= WORK TO DO =
Every line that includes the word "Blender" is to be listed.

= GIVEN ENTRIES =
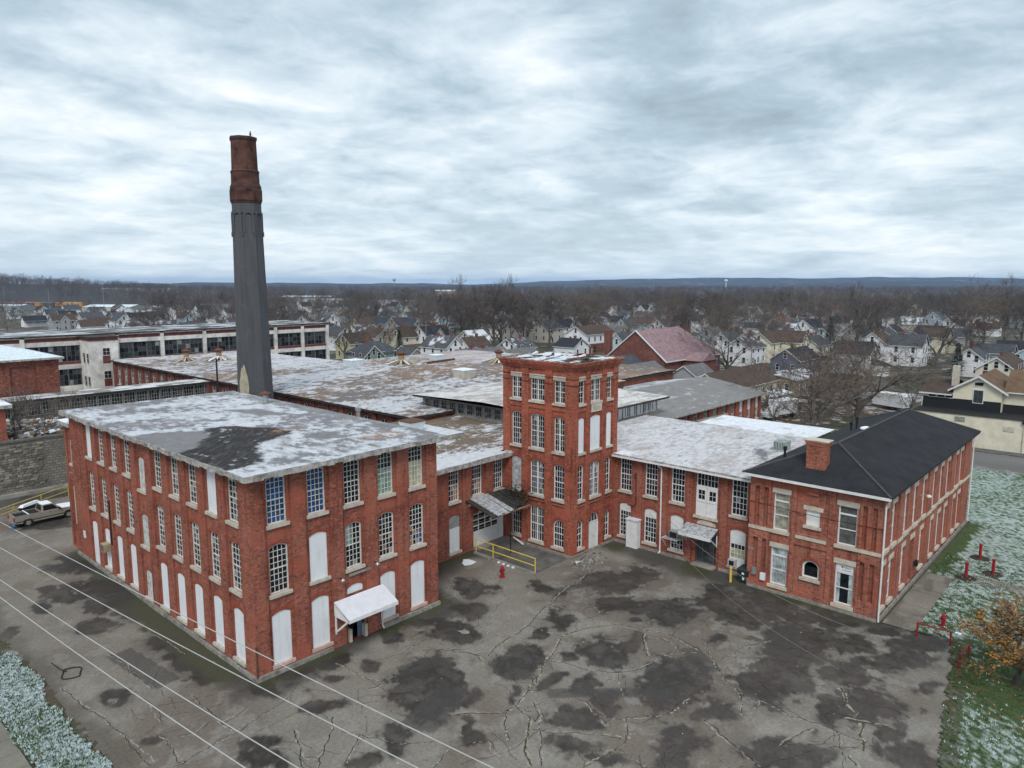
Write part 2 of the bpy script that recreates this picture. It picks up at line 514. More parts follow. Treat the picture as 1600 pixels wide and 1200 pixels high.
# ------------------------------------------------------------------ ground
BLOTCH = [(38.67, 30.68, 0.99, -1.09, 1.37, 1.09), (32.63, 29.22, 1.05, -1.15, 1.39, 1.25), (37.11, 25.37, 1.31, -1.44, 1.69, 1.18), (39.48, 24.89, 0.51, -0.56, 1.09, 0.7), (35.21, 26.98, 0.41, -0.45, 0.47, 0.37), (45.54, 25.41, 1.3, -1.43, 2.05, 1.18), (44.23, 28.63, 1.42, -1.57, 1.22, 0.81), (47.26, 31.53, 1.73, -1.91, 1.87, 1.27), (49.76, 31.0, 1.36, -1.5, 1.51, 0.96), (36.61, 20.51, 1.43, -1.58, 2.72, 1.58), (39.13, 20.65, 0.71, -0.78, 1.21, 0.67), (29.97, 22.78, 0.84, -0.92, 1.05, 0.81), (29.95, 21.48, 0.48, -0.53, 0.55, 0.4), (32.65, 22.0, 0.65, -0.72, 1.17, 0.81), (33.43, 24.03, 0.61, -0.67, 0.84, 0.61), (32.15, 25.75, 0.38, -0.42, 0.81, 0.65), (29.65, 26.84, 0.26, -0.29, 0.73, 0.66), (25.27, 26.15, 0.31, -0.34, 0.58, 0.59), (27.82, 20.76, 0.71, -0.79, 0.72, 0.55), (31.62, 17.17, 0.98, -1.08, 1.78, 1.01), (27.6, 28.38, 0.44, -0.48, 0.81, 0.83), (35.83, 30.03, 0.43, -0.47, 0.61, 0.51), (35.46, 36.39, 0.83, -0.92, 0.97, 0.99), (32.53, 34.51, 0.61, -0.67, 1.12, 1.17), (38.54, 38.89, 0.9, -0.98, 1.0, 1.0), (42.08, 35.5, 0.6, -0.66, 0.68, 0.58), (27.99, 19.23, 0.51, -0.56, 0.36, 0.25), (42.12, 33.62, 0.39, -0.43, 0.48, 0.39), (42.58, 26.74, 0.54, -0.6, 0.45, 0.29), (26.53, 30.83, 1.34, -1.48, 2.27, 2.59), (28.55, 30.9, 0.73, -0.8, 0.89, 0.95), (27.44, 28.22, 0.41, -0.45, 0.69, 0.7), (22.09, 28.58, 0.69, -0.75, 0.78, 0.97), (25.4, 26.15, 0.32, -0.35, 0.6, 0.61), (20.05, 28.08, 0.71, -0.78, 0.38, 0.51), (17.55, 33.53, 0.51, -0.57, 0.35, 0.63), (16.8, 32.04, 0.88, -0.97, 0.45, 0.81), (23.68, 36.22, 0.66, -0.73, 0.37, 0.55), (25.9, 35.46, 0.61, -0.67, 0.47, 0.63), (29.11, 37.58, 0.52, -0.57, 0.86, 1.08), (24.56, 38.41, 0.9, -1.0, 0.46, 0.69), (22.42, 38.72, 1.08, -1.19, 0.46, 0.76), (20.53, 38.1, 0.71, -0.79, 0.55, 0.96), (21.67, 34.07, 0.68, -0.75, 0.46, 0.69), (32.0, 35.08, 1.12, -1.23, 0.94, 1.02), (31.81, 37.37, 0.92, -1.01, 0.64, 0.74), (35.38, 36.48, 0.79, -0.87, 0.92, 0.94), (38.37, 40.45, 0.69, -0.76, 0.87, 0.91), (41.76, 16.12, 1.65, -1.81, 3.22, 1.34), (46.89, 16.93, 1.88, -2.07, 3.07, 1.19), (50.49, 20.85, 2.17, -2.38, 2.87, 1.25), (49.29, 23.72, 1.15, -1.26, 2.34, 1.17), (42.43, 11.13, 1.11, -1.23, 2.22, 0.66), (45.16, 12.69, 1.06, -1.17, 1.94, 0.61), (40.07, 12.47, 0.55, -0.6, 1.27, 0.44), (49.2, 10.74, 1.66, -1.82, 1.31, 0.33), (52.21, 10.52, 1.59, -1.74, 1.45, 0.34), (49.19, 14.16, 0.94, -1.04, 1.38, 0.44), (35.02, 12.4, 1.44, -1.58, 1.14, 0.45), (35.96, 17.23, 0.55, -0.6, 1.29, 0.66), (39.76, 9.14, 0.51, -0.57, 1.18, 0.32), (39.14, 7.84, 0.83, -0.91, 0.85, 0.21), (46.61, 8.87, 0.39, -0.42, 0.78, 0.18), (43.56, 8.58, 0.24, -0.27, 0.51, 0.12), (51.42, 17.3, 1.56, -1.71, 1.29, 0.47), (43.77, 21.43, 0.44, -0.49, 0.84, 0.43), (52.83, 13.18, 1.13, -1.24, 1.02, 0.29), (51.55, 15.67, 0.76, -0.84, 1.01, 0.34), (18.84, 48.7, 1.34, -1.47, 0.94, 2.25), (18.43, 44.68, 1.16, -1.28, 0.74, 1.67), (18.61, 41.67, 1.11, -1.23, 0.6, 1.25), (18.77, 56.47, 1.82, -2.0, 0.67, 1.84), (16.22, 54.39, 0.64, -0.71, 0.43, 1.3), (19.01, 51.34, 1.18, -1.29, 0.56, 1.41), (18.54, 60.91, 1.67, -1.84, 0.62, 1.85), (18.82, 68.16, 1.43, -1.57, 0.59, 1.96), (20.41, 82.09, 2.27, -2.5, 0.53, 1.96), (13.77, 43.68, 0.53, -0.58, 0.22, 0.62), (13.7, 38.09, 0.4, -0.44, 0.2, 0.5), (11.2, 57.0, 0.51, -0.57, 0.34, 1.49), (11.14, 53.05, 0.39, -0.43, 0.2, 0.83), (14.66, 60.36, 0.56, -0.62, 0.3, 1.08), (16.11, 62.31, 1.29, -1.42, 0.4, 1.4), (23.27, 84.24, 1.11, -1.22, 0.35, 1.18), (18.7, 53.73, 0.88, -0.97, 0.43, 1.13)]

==

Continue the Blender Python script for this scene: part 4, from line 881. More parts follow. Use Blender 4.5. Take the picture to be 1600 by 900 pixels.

--

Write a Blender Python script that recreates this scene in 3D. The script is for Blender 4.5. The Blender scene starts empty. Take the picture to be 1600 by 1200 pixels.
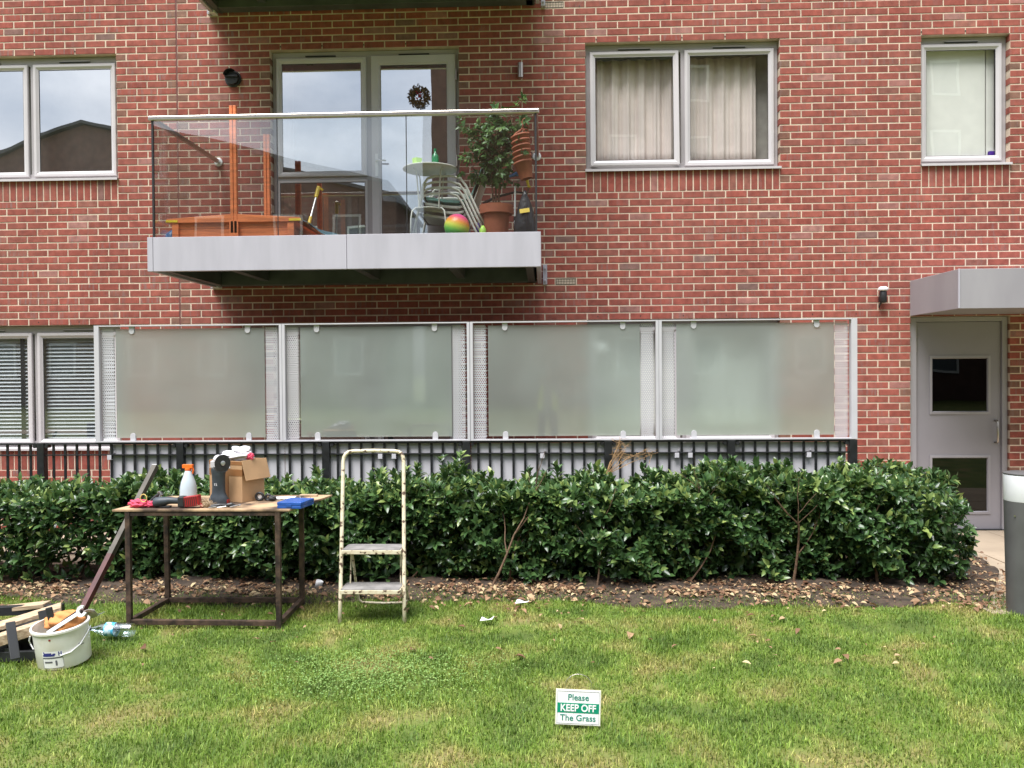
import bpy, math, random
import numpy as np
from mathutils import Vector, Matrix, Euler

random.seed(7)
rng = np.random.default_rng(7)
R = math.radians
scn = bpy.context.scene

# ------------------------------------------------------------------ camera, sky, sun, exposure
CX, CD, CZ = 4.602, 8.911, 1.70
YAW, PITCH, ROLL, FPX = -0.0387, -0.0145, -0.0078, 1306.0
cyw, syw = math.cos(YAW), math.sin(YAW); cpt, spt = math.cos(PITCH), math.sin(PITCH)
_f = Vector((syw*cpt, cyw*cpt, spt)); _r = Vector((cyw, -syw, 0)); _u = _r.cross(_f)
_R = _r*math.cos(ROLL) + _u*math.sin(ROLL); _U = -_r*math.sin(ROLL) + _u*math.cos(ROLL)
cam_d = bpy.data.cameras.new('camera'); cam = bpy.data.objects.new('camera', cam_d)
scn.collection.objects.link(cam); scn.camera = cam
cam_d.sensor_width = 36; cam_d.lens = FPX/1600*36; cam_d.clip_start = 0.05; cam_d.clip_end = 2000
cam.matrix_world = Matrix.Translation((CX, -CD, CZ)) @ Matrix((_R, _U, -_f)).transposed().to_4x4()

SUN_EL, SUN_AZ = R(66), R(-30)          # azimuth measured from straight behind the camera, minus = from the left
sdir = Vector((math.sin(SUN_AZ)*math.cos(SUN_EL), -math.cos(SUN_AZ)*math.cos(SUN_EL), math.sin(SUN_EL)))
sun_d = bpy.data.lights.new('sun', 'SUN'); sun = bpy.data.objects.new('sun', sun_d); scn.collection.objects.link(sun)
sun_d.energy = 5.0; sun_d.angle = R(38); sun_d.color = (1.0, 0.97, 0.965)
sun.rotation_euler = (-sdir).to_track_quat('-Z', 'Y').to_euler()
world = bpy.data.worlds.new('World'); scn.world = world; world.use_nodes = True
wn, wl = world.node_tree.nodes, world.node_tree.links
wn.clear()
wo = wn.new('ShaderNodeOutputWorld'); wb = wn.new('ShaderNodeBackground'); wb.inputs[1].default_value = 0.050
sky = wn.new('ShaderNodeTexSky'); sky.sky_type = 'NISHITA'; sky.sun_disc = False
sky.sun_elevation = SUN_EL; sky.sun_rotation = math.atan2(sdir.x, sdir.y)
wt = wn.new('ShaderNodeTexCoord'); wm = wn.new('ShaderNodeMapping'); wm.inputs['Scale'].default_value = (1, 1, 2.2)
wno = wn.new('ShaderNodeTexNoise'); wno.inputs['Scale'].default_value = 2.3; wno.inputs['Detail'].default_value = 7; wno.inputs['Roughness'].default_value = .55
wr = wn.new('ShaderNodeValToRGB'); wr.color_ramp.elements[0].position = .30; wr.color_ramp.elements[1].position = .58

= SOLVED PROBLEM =
Continue the Blender Python script for this scene: part 4, from line 881. More parts follow. Use Blender 4.5. Take the picture to be 1600 by 900 pixels.
Write a Blender Python script that recreates this scene in 3D. The script is for Blender 4.5. The Blender scene starts empty. Take the picture to be 1600 by 1200 pixels.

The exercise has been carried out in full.